1. At a Glance – The Comeback Kid With a Dividend Cannon
Majestic Auto Ltd is currently trading at ₹437, commanding a market cap of ₹455 crore. In the last 3 months, the stock is up 25.7% — not bad for a company whose quarterly sales just crashed 80% YoY. Yes, you read that right.
Q3 FY26 numbers show sales of ₹3.40 crore, but PAT came in at ₹5.45 crore. How? Welcome to the land of “Other Income”.
The company declared a special interim dividend of ₹35 per share after posting Q3 results. ROCE stands at 4.05%, ROE at a sleepy 1.11%, but debt-to-equity is just 0.02. Almost debt-free. And it’s trading at 0.64x book value.
Oh, and consolidated TTM EPS is ₹83.2. But wait till you see how much of that is rental business and how much is financial fireworks.

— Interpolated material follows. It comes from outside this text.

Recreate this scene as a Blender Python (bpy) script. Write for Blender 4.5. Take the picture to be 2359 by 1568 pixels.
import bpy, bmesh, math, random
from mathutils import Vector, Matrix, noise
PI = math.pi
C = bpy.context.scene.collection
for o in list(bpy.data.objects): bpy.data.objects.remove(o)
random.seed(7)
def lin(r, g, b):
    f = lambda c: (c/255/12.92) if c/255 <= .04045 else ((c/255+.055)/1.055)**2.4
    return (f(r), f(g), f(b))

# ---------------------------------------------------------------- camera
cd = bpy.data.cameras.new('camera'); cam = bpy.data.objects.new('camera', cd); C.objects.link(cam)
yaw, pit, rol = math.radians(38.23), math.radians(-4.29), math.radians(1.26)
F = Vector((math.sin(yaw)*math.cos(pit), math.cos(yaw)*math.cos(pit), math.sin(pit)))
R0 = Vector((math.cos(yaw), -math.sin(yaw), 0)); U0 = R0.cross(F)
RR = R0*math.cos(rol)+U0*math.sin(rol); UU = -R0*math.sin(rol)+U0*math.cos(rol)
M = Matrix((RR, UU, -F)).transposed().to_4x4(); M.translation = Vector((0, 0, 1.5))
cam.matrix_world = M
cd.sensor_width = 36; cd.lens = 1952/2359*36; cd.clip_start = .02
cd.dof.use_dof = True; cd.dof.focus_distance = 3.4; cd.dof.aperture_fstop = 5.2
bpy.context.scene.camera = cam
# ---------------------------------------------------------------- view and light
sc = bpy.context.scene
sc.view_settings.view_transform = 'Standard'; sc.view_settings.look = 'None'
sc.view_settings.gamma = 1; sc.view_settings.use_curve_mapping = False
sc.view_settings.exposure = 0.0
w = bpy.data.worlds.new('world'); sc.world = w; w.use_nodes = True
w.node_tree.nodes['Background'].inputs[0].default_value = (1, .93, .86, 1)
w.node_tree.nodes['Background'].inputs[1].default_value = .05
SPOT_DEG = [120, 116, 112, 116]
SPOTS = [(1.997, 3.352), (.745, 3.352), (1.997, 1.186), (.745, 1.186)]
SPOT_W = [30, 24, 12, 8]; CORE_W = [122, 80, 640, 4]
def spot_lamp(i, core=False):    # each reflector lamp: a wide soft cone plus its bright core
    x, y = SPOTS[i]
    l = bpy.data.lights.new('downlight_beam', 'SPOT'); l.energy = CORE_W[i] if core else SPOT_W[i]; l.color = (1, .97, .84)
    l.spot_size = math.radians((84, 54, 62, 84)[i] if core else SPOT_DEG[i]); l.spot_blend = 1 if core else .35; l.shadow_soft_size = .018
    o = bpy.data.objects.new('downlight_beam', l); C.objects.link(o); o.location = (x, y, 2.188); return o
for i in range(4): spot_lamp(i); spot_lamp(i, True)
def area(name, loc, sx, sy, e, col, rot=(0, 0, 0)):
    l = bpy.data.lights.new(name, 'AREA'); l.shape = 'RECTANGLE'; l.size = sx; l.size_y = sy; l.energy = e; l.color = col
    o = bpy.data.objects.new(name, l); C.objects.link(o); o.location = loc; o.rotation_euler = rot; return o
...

Curious? Good. Let’s open the file.
2. Introduction – From Mopeds to Office Leases
Majestic Auto was born in 1973 making mopeds. Somewhere along the way, it looked at the two-wheeler business and said, “Nope. Too much hard work.”
Today, it is officially in the business of leasing commercial real estate and providing facility management services.
Translation: They own properties. They rent them out. They collect rent. They also manage facilities — cleaning, maintenance, workplace management — the boring but stable stuff.
But here’s the twist.
A big chunk of earnings in recent years hasn’t come from rental operations alone. It has come from:
- Selling subsidiaries
- Selling property
- Other income
- Investments
This is not a pure rental REIT-style machine. It’s more like a real estate landlord who occasionally sells a building and celebrates like he won a lottery.
So the big question is:
Are we looking at a steady rental income story… or a one-time monetisation cycle?
Let’s dig.
3. Business Model – WTF Do They Even Do?
Originally an automobile component manufacturer, Majestic Auto reinvented itself.
Current Revenue Mix (FY23)
- Rental Income ~55%
- Real estate & management services ~26%
- Dividend income ~14%
- Interest income ~3%
- Others ~2%
So half the income is rental. The rest is financial juggling.
They operated through a subsidiary, Emirates Technologies Pvt Ltd (ETPL), which developed IT parks in Noida under “Knowledge Boulevard”. In 2025, they sold 80% stake in ETPL for ₹196 crore.
Cash came in. EPS exploded.
They also entered agreements to sell properties — including Ludhiana land for ₹2,500 lakhs.
So what’s the core business?
Owning commercial property.
Leasing it.
Managing it.
Occasionally selling it.
Simple model.
But revenue consistency? That’s another story.
If sales are just ₹3.4 crore in Q3… is this a rental machine or a dividend-distribution machine?